提案『大きなものに対する免疫』

お子さんと戦隊モノやぬいぐるみショーを見に出掛けて大泣きしどうにもならずその場を後にしたというお話をよく耳にします。

画面上で見ているいつものヒーローやキャラクターなのにどうしてそんなに大泣きをするぐらい怯えているのだろうかと親御さんは不思議に思うかもしれませんが、映像の中の戦隊ヒーローやキャラクターは小さく且つ平面的なものとして子供は捉えています。しかし突如として目の前に現れる大きくしかも立体的になっているキャラクターに戸惑い、またショーでの効果音の音量も大きため繊細な子供にしてみれば驚き泣かずにはいられなくなるのでしょう。

しかしこの戸惑いや驚き怯え泣くという反応は子供の発達や育った環境に深く関係しているため今回はその解説と提案をしていきます。


それでは子供の発達から考えていきましょう。

生まれたての新生児はぼんやりとしたものの見え方から日を追うごとに視覚発達が進み、生後6ヶ月で対象物を両眼視で見ることができるようになり、8ヶ月前後で自他の区別が付き対象物を立体的に見ることができるようになります。この頃に「高い高い」とあやすと緊張した表情を浮かべたり泣き出したり、よじ登ったテーブルやソファーから降りられず愚図ることが見受けられるようになります。これらの反応はいわゆる対象物を立体的に捉えることができるようになり、大きさや奥行きの理解が進んで見え方が大きく変化したことで怖さを感じたことを意味しています。

よって冒頭の事案は子供の成長を実感できるチャンスでもあるという捉え方もできます。しかし全ての子供が皆そのような反応を示すかと言えばそうではありません。ではなぜ泣く子と泣かずにケロッとしている子がいるのかを解説してまいりましょう。

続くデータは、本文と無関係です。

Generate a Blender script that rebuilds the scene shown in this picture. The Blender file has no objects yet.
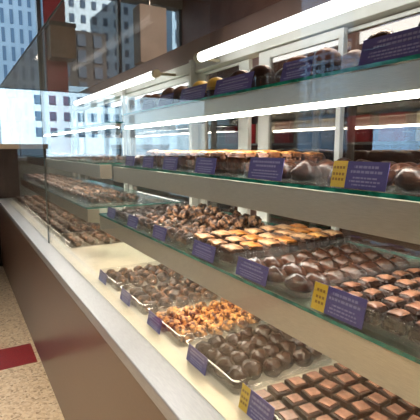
import bpy, bmesh, math, random
from mathutils import Vector, Matrix, noise
random.seed(7)
SC = bpy.context.scene
COL = SC.collection

# ------------------------------------------------------------------ materials
MATS = {}
def new_mat(name):
    m = bpy.data.materials.new(name); m.use_nodes = True
    nt = m.node_tree; nt.nodes.clear()
    out = nt.nodes.new('ShaderNodeOutputMaterial')
    return m, nt, out
def srgb(r, g, b):
    f = lambda c: (c/255/12.92) if c/255 <= .04045 else ((c/255+.055)/1.055)**2.4
    return (f(r), f(g), f(b), 1)
def surf(name, c1, c2=None, scale=20, rough=.5, metal=0, bump=0, bscale=None, coat=0, lo=.4, hi=.6, spec=.5, detail=4, stretch=None, sub=0):
    if name in MATS: return MATS[name]
    m, nt, out = new_mat(name)
    p = nt.nodes.new('ShaderNodeBsdfPrincipled'); nt.links.new(p.outputs[0], out.inputs[0])
    p.inputs['Roughness'].default_value = rough; p.inputs['Metallic'].default_value = metal
    p.inputs['Coat Weight'].default_value = coat; p.inputs['Coat Roughness'].default_value = .15
    p.inputs['Specular IOR Level'].default_value = spec
    if sub:
        p.inputs['Subsurface Weight'].default_value = sub; p.inputs['Subsurface Scale'].default_value = .004
    tc = nt.nodes.new('ShaderNodeTexCoord'); mp = nt.nodes.new('ShaderNodeMapping')
    nt.links.new(tc.outputs['Object'], mp.inputs[0])
    if stretch: mp.inputs['Scale'].default_value = stretch
    n = nt.nodes.new('ShaderNodeTexNoise'); n.inputs['Scale'].default_value = scale; n.inputs['Detail'].default_value = detail
    nt.links.new(mp.outputs[0], n.inputs['Vector'])
    r = nt.nodes.new('ShaderNodeValToRGB')
    r.color_ramp.elements[0].position = lo; r.color_ramp.elements[1].position = hi
    r.color_ramp.elements[0].color = c1; r.color_ramp.elements[1].color = c2 or c1
    nt.links.new(n.outputs[0], r.inputs[0]); nt.links.new(r.outputs[0], p.inputs['Base Color'])
    if bump:
        b = nt.nodes.new('ShaderNodeBump'); b.inputs['Strength'].default_value = bump; b.inputs['Distance'].default_value = .002
        if bscale:
            n2 = nt.nodes.new('ShaderNodeTexNoise'); n2.inputs['Scale'].default_value = bscale; n2.inputs['Detail'].default_value = 3
            nt.links.new(mp.outputs[0], n2.inputs['Vector'])
        else: n2 = n
        nt.links.new(n2.outputs[0], b.inputs['Height']); nt.links.new(b.outputs[0], p.inputs['Normal'])
    MATS[name] = m; return m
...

我が子供達は泣くことがありませんでしたが緊張しているなという表情をしていたのを覚えています。しかしそのような場所へ何度か連れ出すと見た途端駆け寄って抱き付いたり、握手を求めたりする行動に出ていました。子供が泣くか泣かないかは子供の個性というものも大きく関係しているかと考えますが、もともと物怖じを一切しない子はなんだろうという興味や関心が強いのでじっと見たり自ら近寄ることがあります。また慎重派のお子さんや物音ひとつでびっくりする子供が親にしがみ付いたり隠れたりします。またあまりにも神経質に子供を育ててしまうと不慣れなものに対して敏感になってしまい泣き出す傾向が強いように感じています。よって子供の個性や育てた環境によって色々な反応があることを理解しておきましょう。


そのことを踏まえた上で次は大きなものに対する免疫をつける方法を提案します。

乳幼児期には小さいものを与え手指の発達を促すようにしなければなりませんが、実は大きなものも与える必要があるのです。それは空間認知を促すためのものですが全身を使って大きさのみならず重さを実感し五感をフル働かせ感覚統合を進める必要があり、そのために多くの体験をさせておくべきなのです。

まずは子供の等身大のぬいぐるみやお人形、戦隊ヒーローなどを抱えるという経験をさせものの大きさや重さを五感で捉えさせ、できればお与えになるものの感触がさまざまなものであればより触覚的感覚が刺激を受けることに繋がります。

そして自分よりも大きなものに抱き付いたり、持ち上げようとしたりすることで大きなものに対して物怖じしない経験を積ませていきます。この物怖じしないことは積極性に通じるもので子供自身の成長に大きな影響を与えます。何かの影に隠れたり怯えて消極的になるよりも物怖じせずに堂々と何事にもチャレンジする子供に成長するための環境を整えてあげるのも親の役目だと考えます。

また私はなるだけ公園で見つけた木の幹に両手を広げて抱き付かせたり、大きなオブジェを見たり高くて大きな建築物を見上げる経験をたくさんさせてきました。大きなものに対しての憧れは幼児期になれば自然と湧いてくるものですが、乳児期から2歳ぐらいまでは大きなものに慣れさせる経験無くしていきなり子供が驚くような大きさや高さのあるもにに接する機会を設けてしまうと驚きで泣き出すことも仕方のないことだと思います。子供に一度怖い経験をさせてしまうと克服するに時間がかかりますので段階を踏まえて進めることをお勧めします。


高さに慣れさせるという事に抵抗のある方もおられるようですが、ここでいう高さとは見上げる高さのことであり決して覗き込む高さのことではありません。覗き込む高さの危険性についてはまた機会があれば記してまいりたい思います。